Kamis, 05 Januari 2012

Fleksibilitas dalam Hukum Allah Ta'ala


Salah satu kesedihan terbesar adalah keterpisahan karena kematian. Ini persis yang dirasakan perempuan itu. Wafatnya sang suami menorehkan duka yang mendalam, hingga tangis tak kunjung berhenti selama hari-hari duka itu.
Kedukaan itu semakin bertambah ketika salah seorang anggota keluarga besarnya menyinggung masalah waris yang harus segera dibagi. Argumentasi yang dikemukakan adalah pentingya menyegerakan hukum Allah SWT. Lagipula, sejumlah anak yang menjadi ahli waris sudah berkeluarga. Bila warisan sudah dibagi, anak-anak itu dapat menggunakannya sebagai modal untuk melanjutkan dan mengembangkan kehidupan keluarga masing-masing.
Memang benar, hukum Allah SWT harus disegerakan. Ketika saatnya telah tiba, hukum itu perlu direalisasikan. Penundaan dapat berakibat buruk. Waktu yang berlalu tidak otomatis menjadikan kewajiban gugur, bukan?
Di sisi lain, aspek inividual dapat menjadi pertimbangan dalam pelaksanaan hukum Allah SWT. Hal ini dikarenakan setiap individu memiliki kelebihan dan kelemahan masing-masing. Penyamarataan merupakan tindakan yang kurang baik.
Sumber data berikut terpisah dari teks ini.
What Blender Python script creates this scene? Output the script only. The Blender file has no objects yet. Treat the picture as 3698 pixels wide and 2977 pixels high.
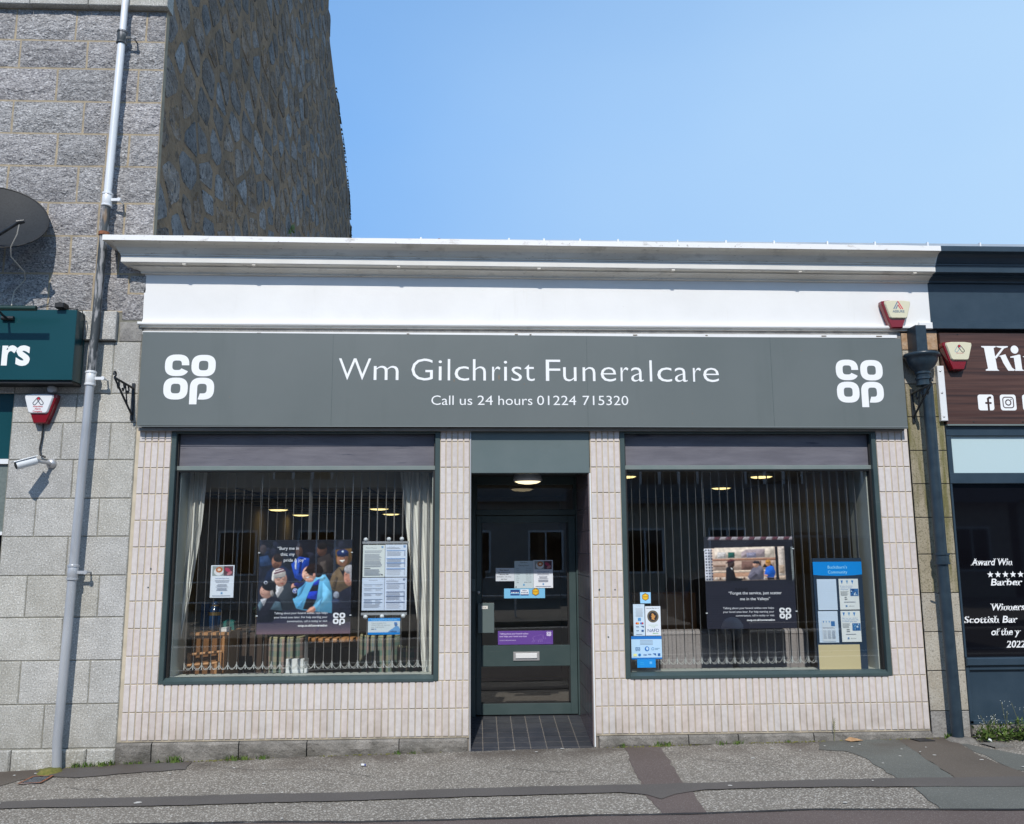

Sebagai misal, pasangan yang masih muda diharapkan tidak saling mencium pasangannya di Bulan Ramadhan. Hal ini dikarenakan syahwat keduanya masih cukup besar, hingga dikhawatirkan berakhir dengan hubungan badan. Adapun pasangan yang telah berusia lanjut, keduanya bisa saling mencium pasangannya. Asumsinya, pasangan yang berusia lanjut memiliki syahwat yang lebih kecil ketimbang yang masih muda.
Permisalan lainnya adalah kasus pasangan miskin yang besetubuh di Bulan Ramadhan. Rasulullah SAW tetap memvonis bahwa keduanya bersalah. Akan tetapi, Rasulullah SAW tetap memaklumi ketika mereka tidak memiliki sesuatupun untuk disedekahkan sebagai denda. Bahkan, Rasulullah SAW memberikan mereka kurma agar disedekahkan. Dikarenakan mereka paling miskin, Rasulullah SAW menetapkan bahwa kurma itu untuk mereka.
Ada fleksibilitas ternyata. Bayangan bahwa hukum Allah SWT kaku ternyata salah. Penetapan hukum itulah yang konsisten, sementara pelaksanaannya dapat memperhatikan waktu, tempat, serta individu yang bersangkutan.
Dengan demikian, kita bisa mempelajari dan sekaligus menjajagi kondisi individual seseorang sebelum memberikan penilaian. Bertanya mendalam, mengamati, serta bertanya melalui pihak ketiga merupakan instrumen-instrumen penting yang sangat perlu dilakukan. Selanjutnya, informasi yang terkumpul dapat membuat kita membuat pertimbangan-pertimbangan. Kita, pada akhirnya, insya Allah dapat membuat penilaian yang relatif lebih objektif dan akurat. penyikapan kita pun lebih proporsional. Orang yang dinilai juga lebih nyaman.
Sulitkah kita melakukannya? Semoga tidak.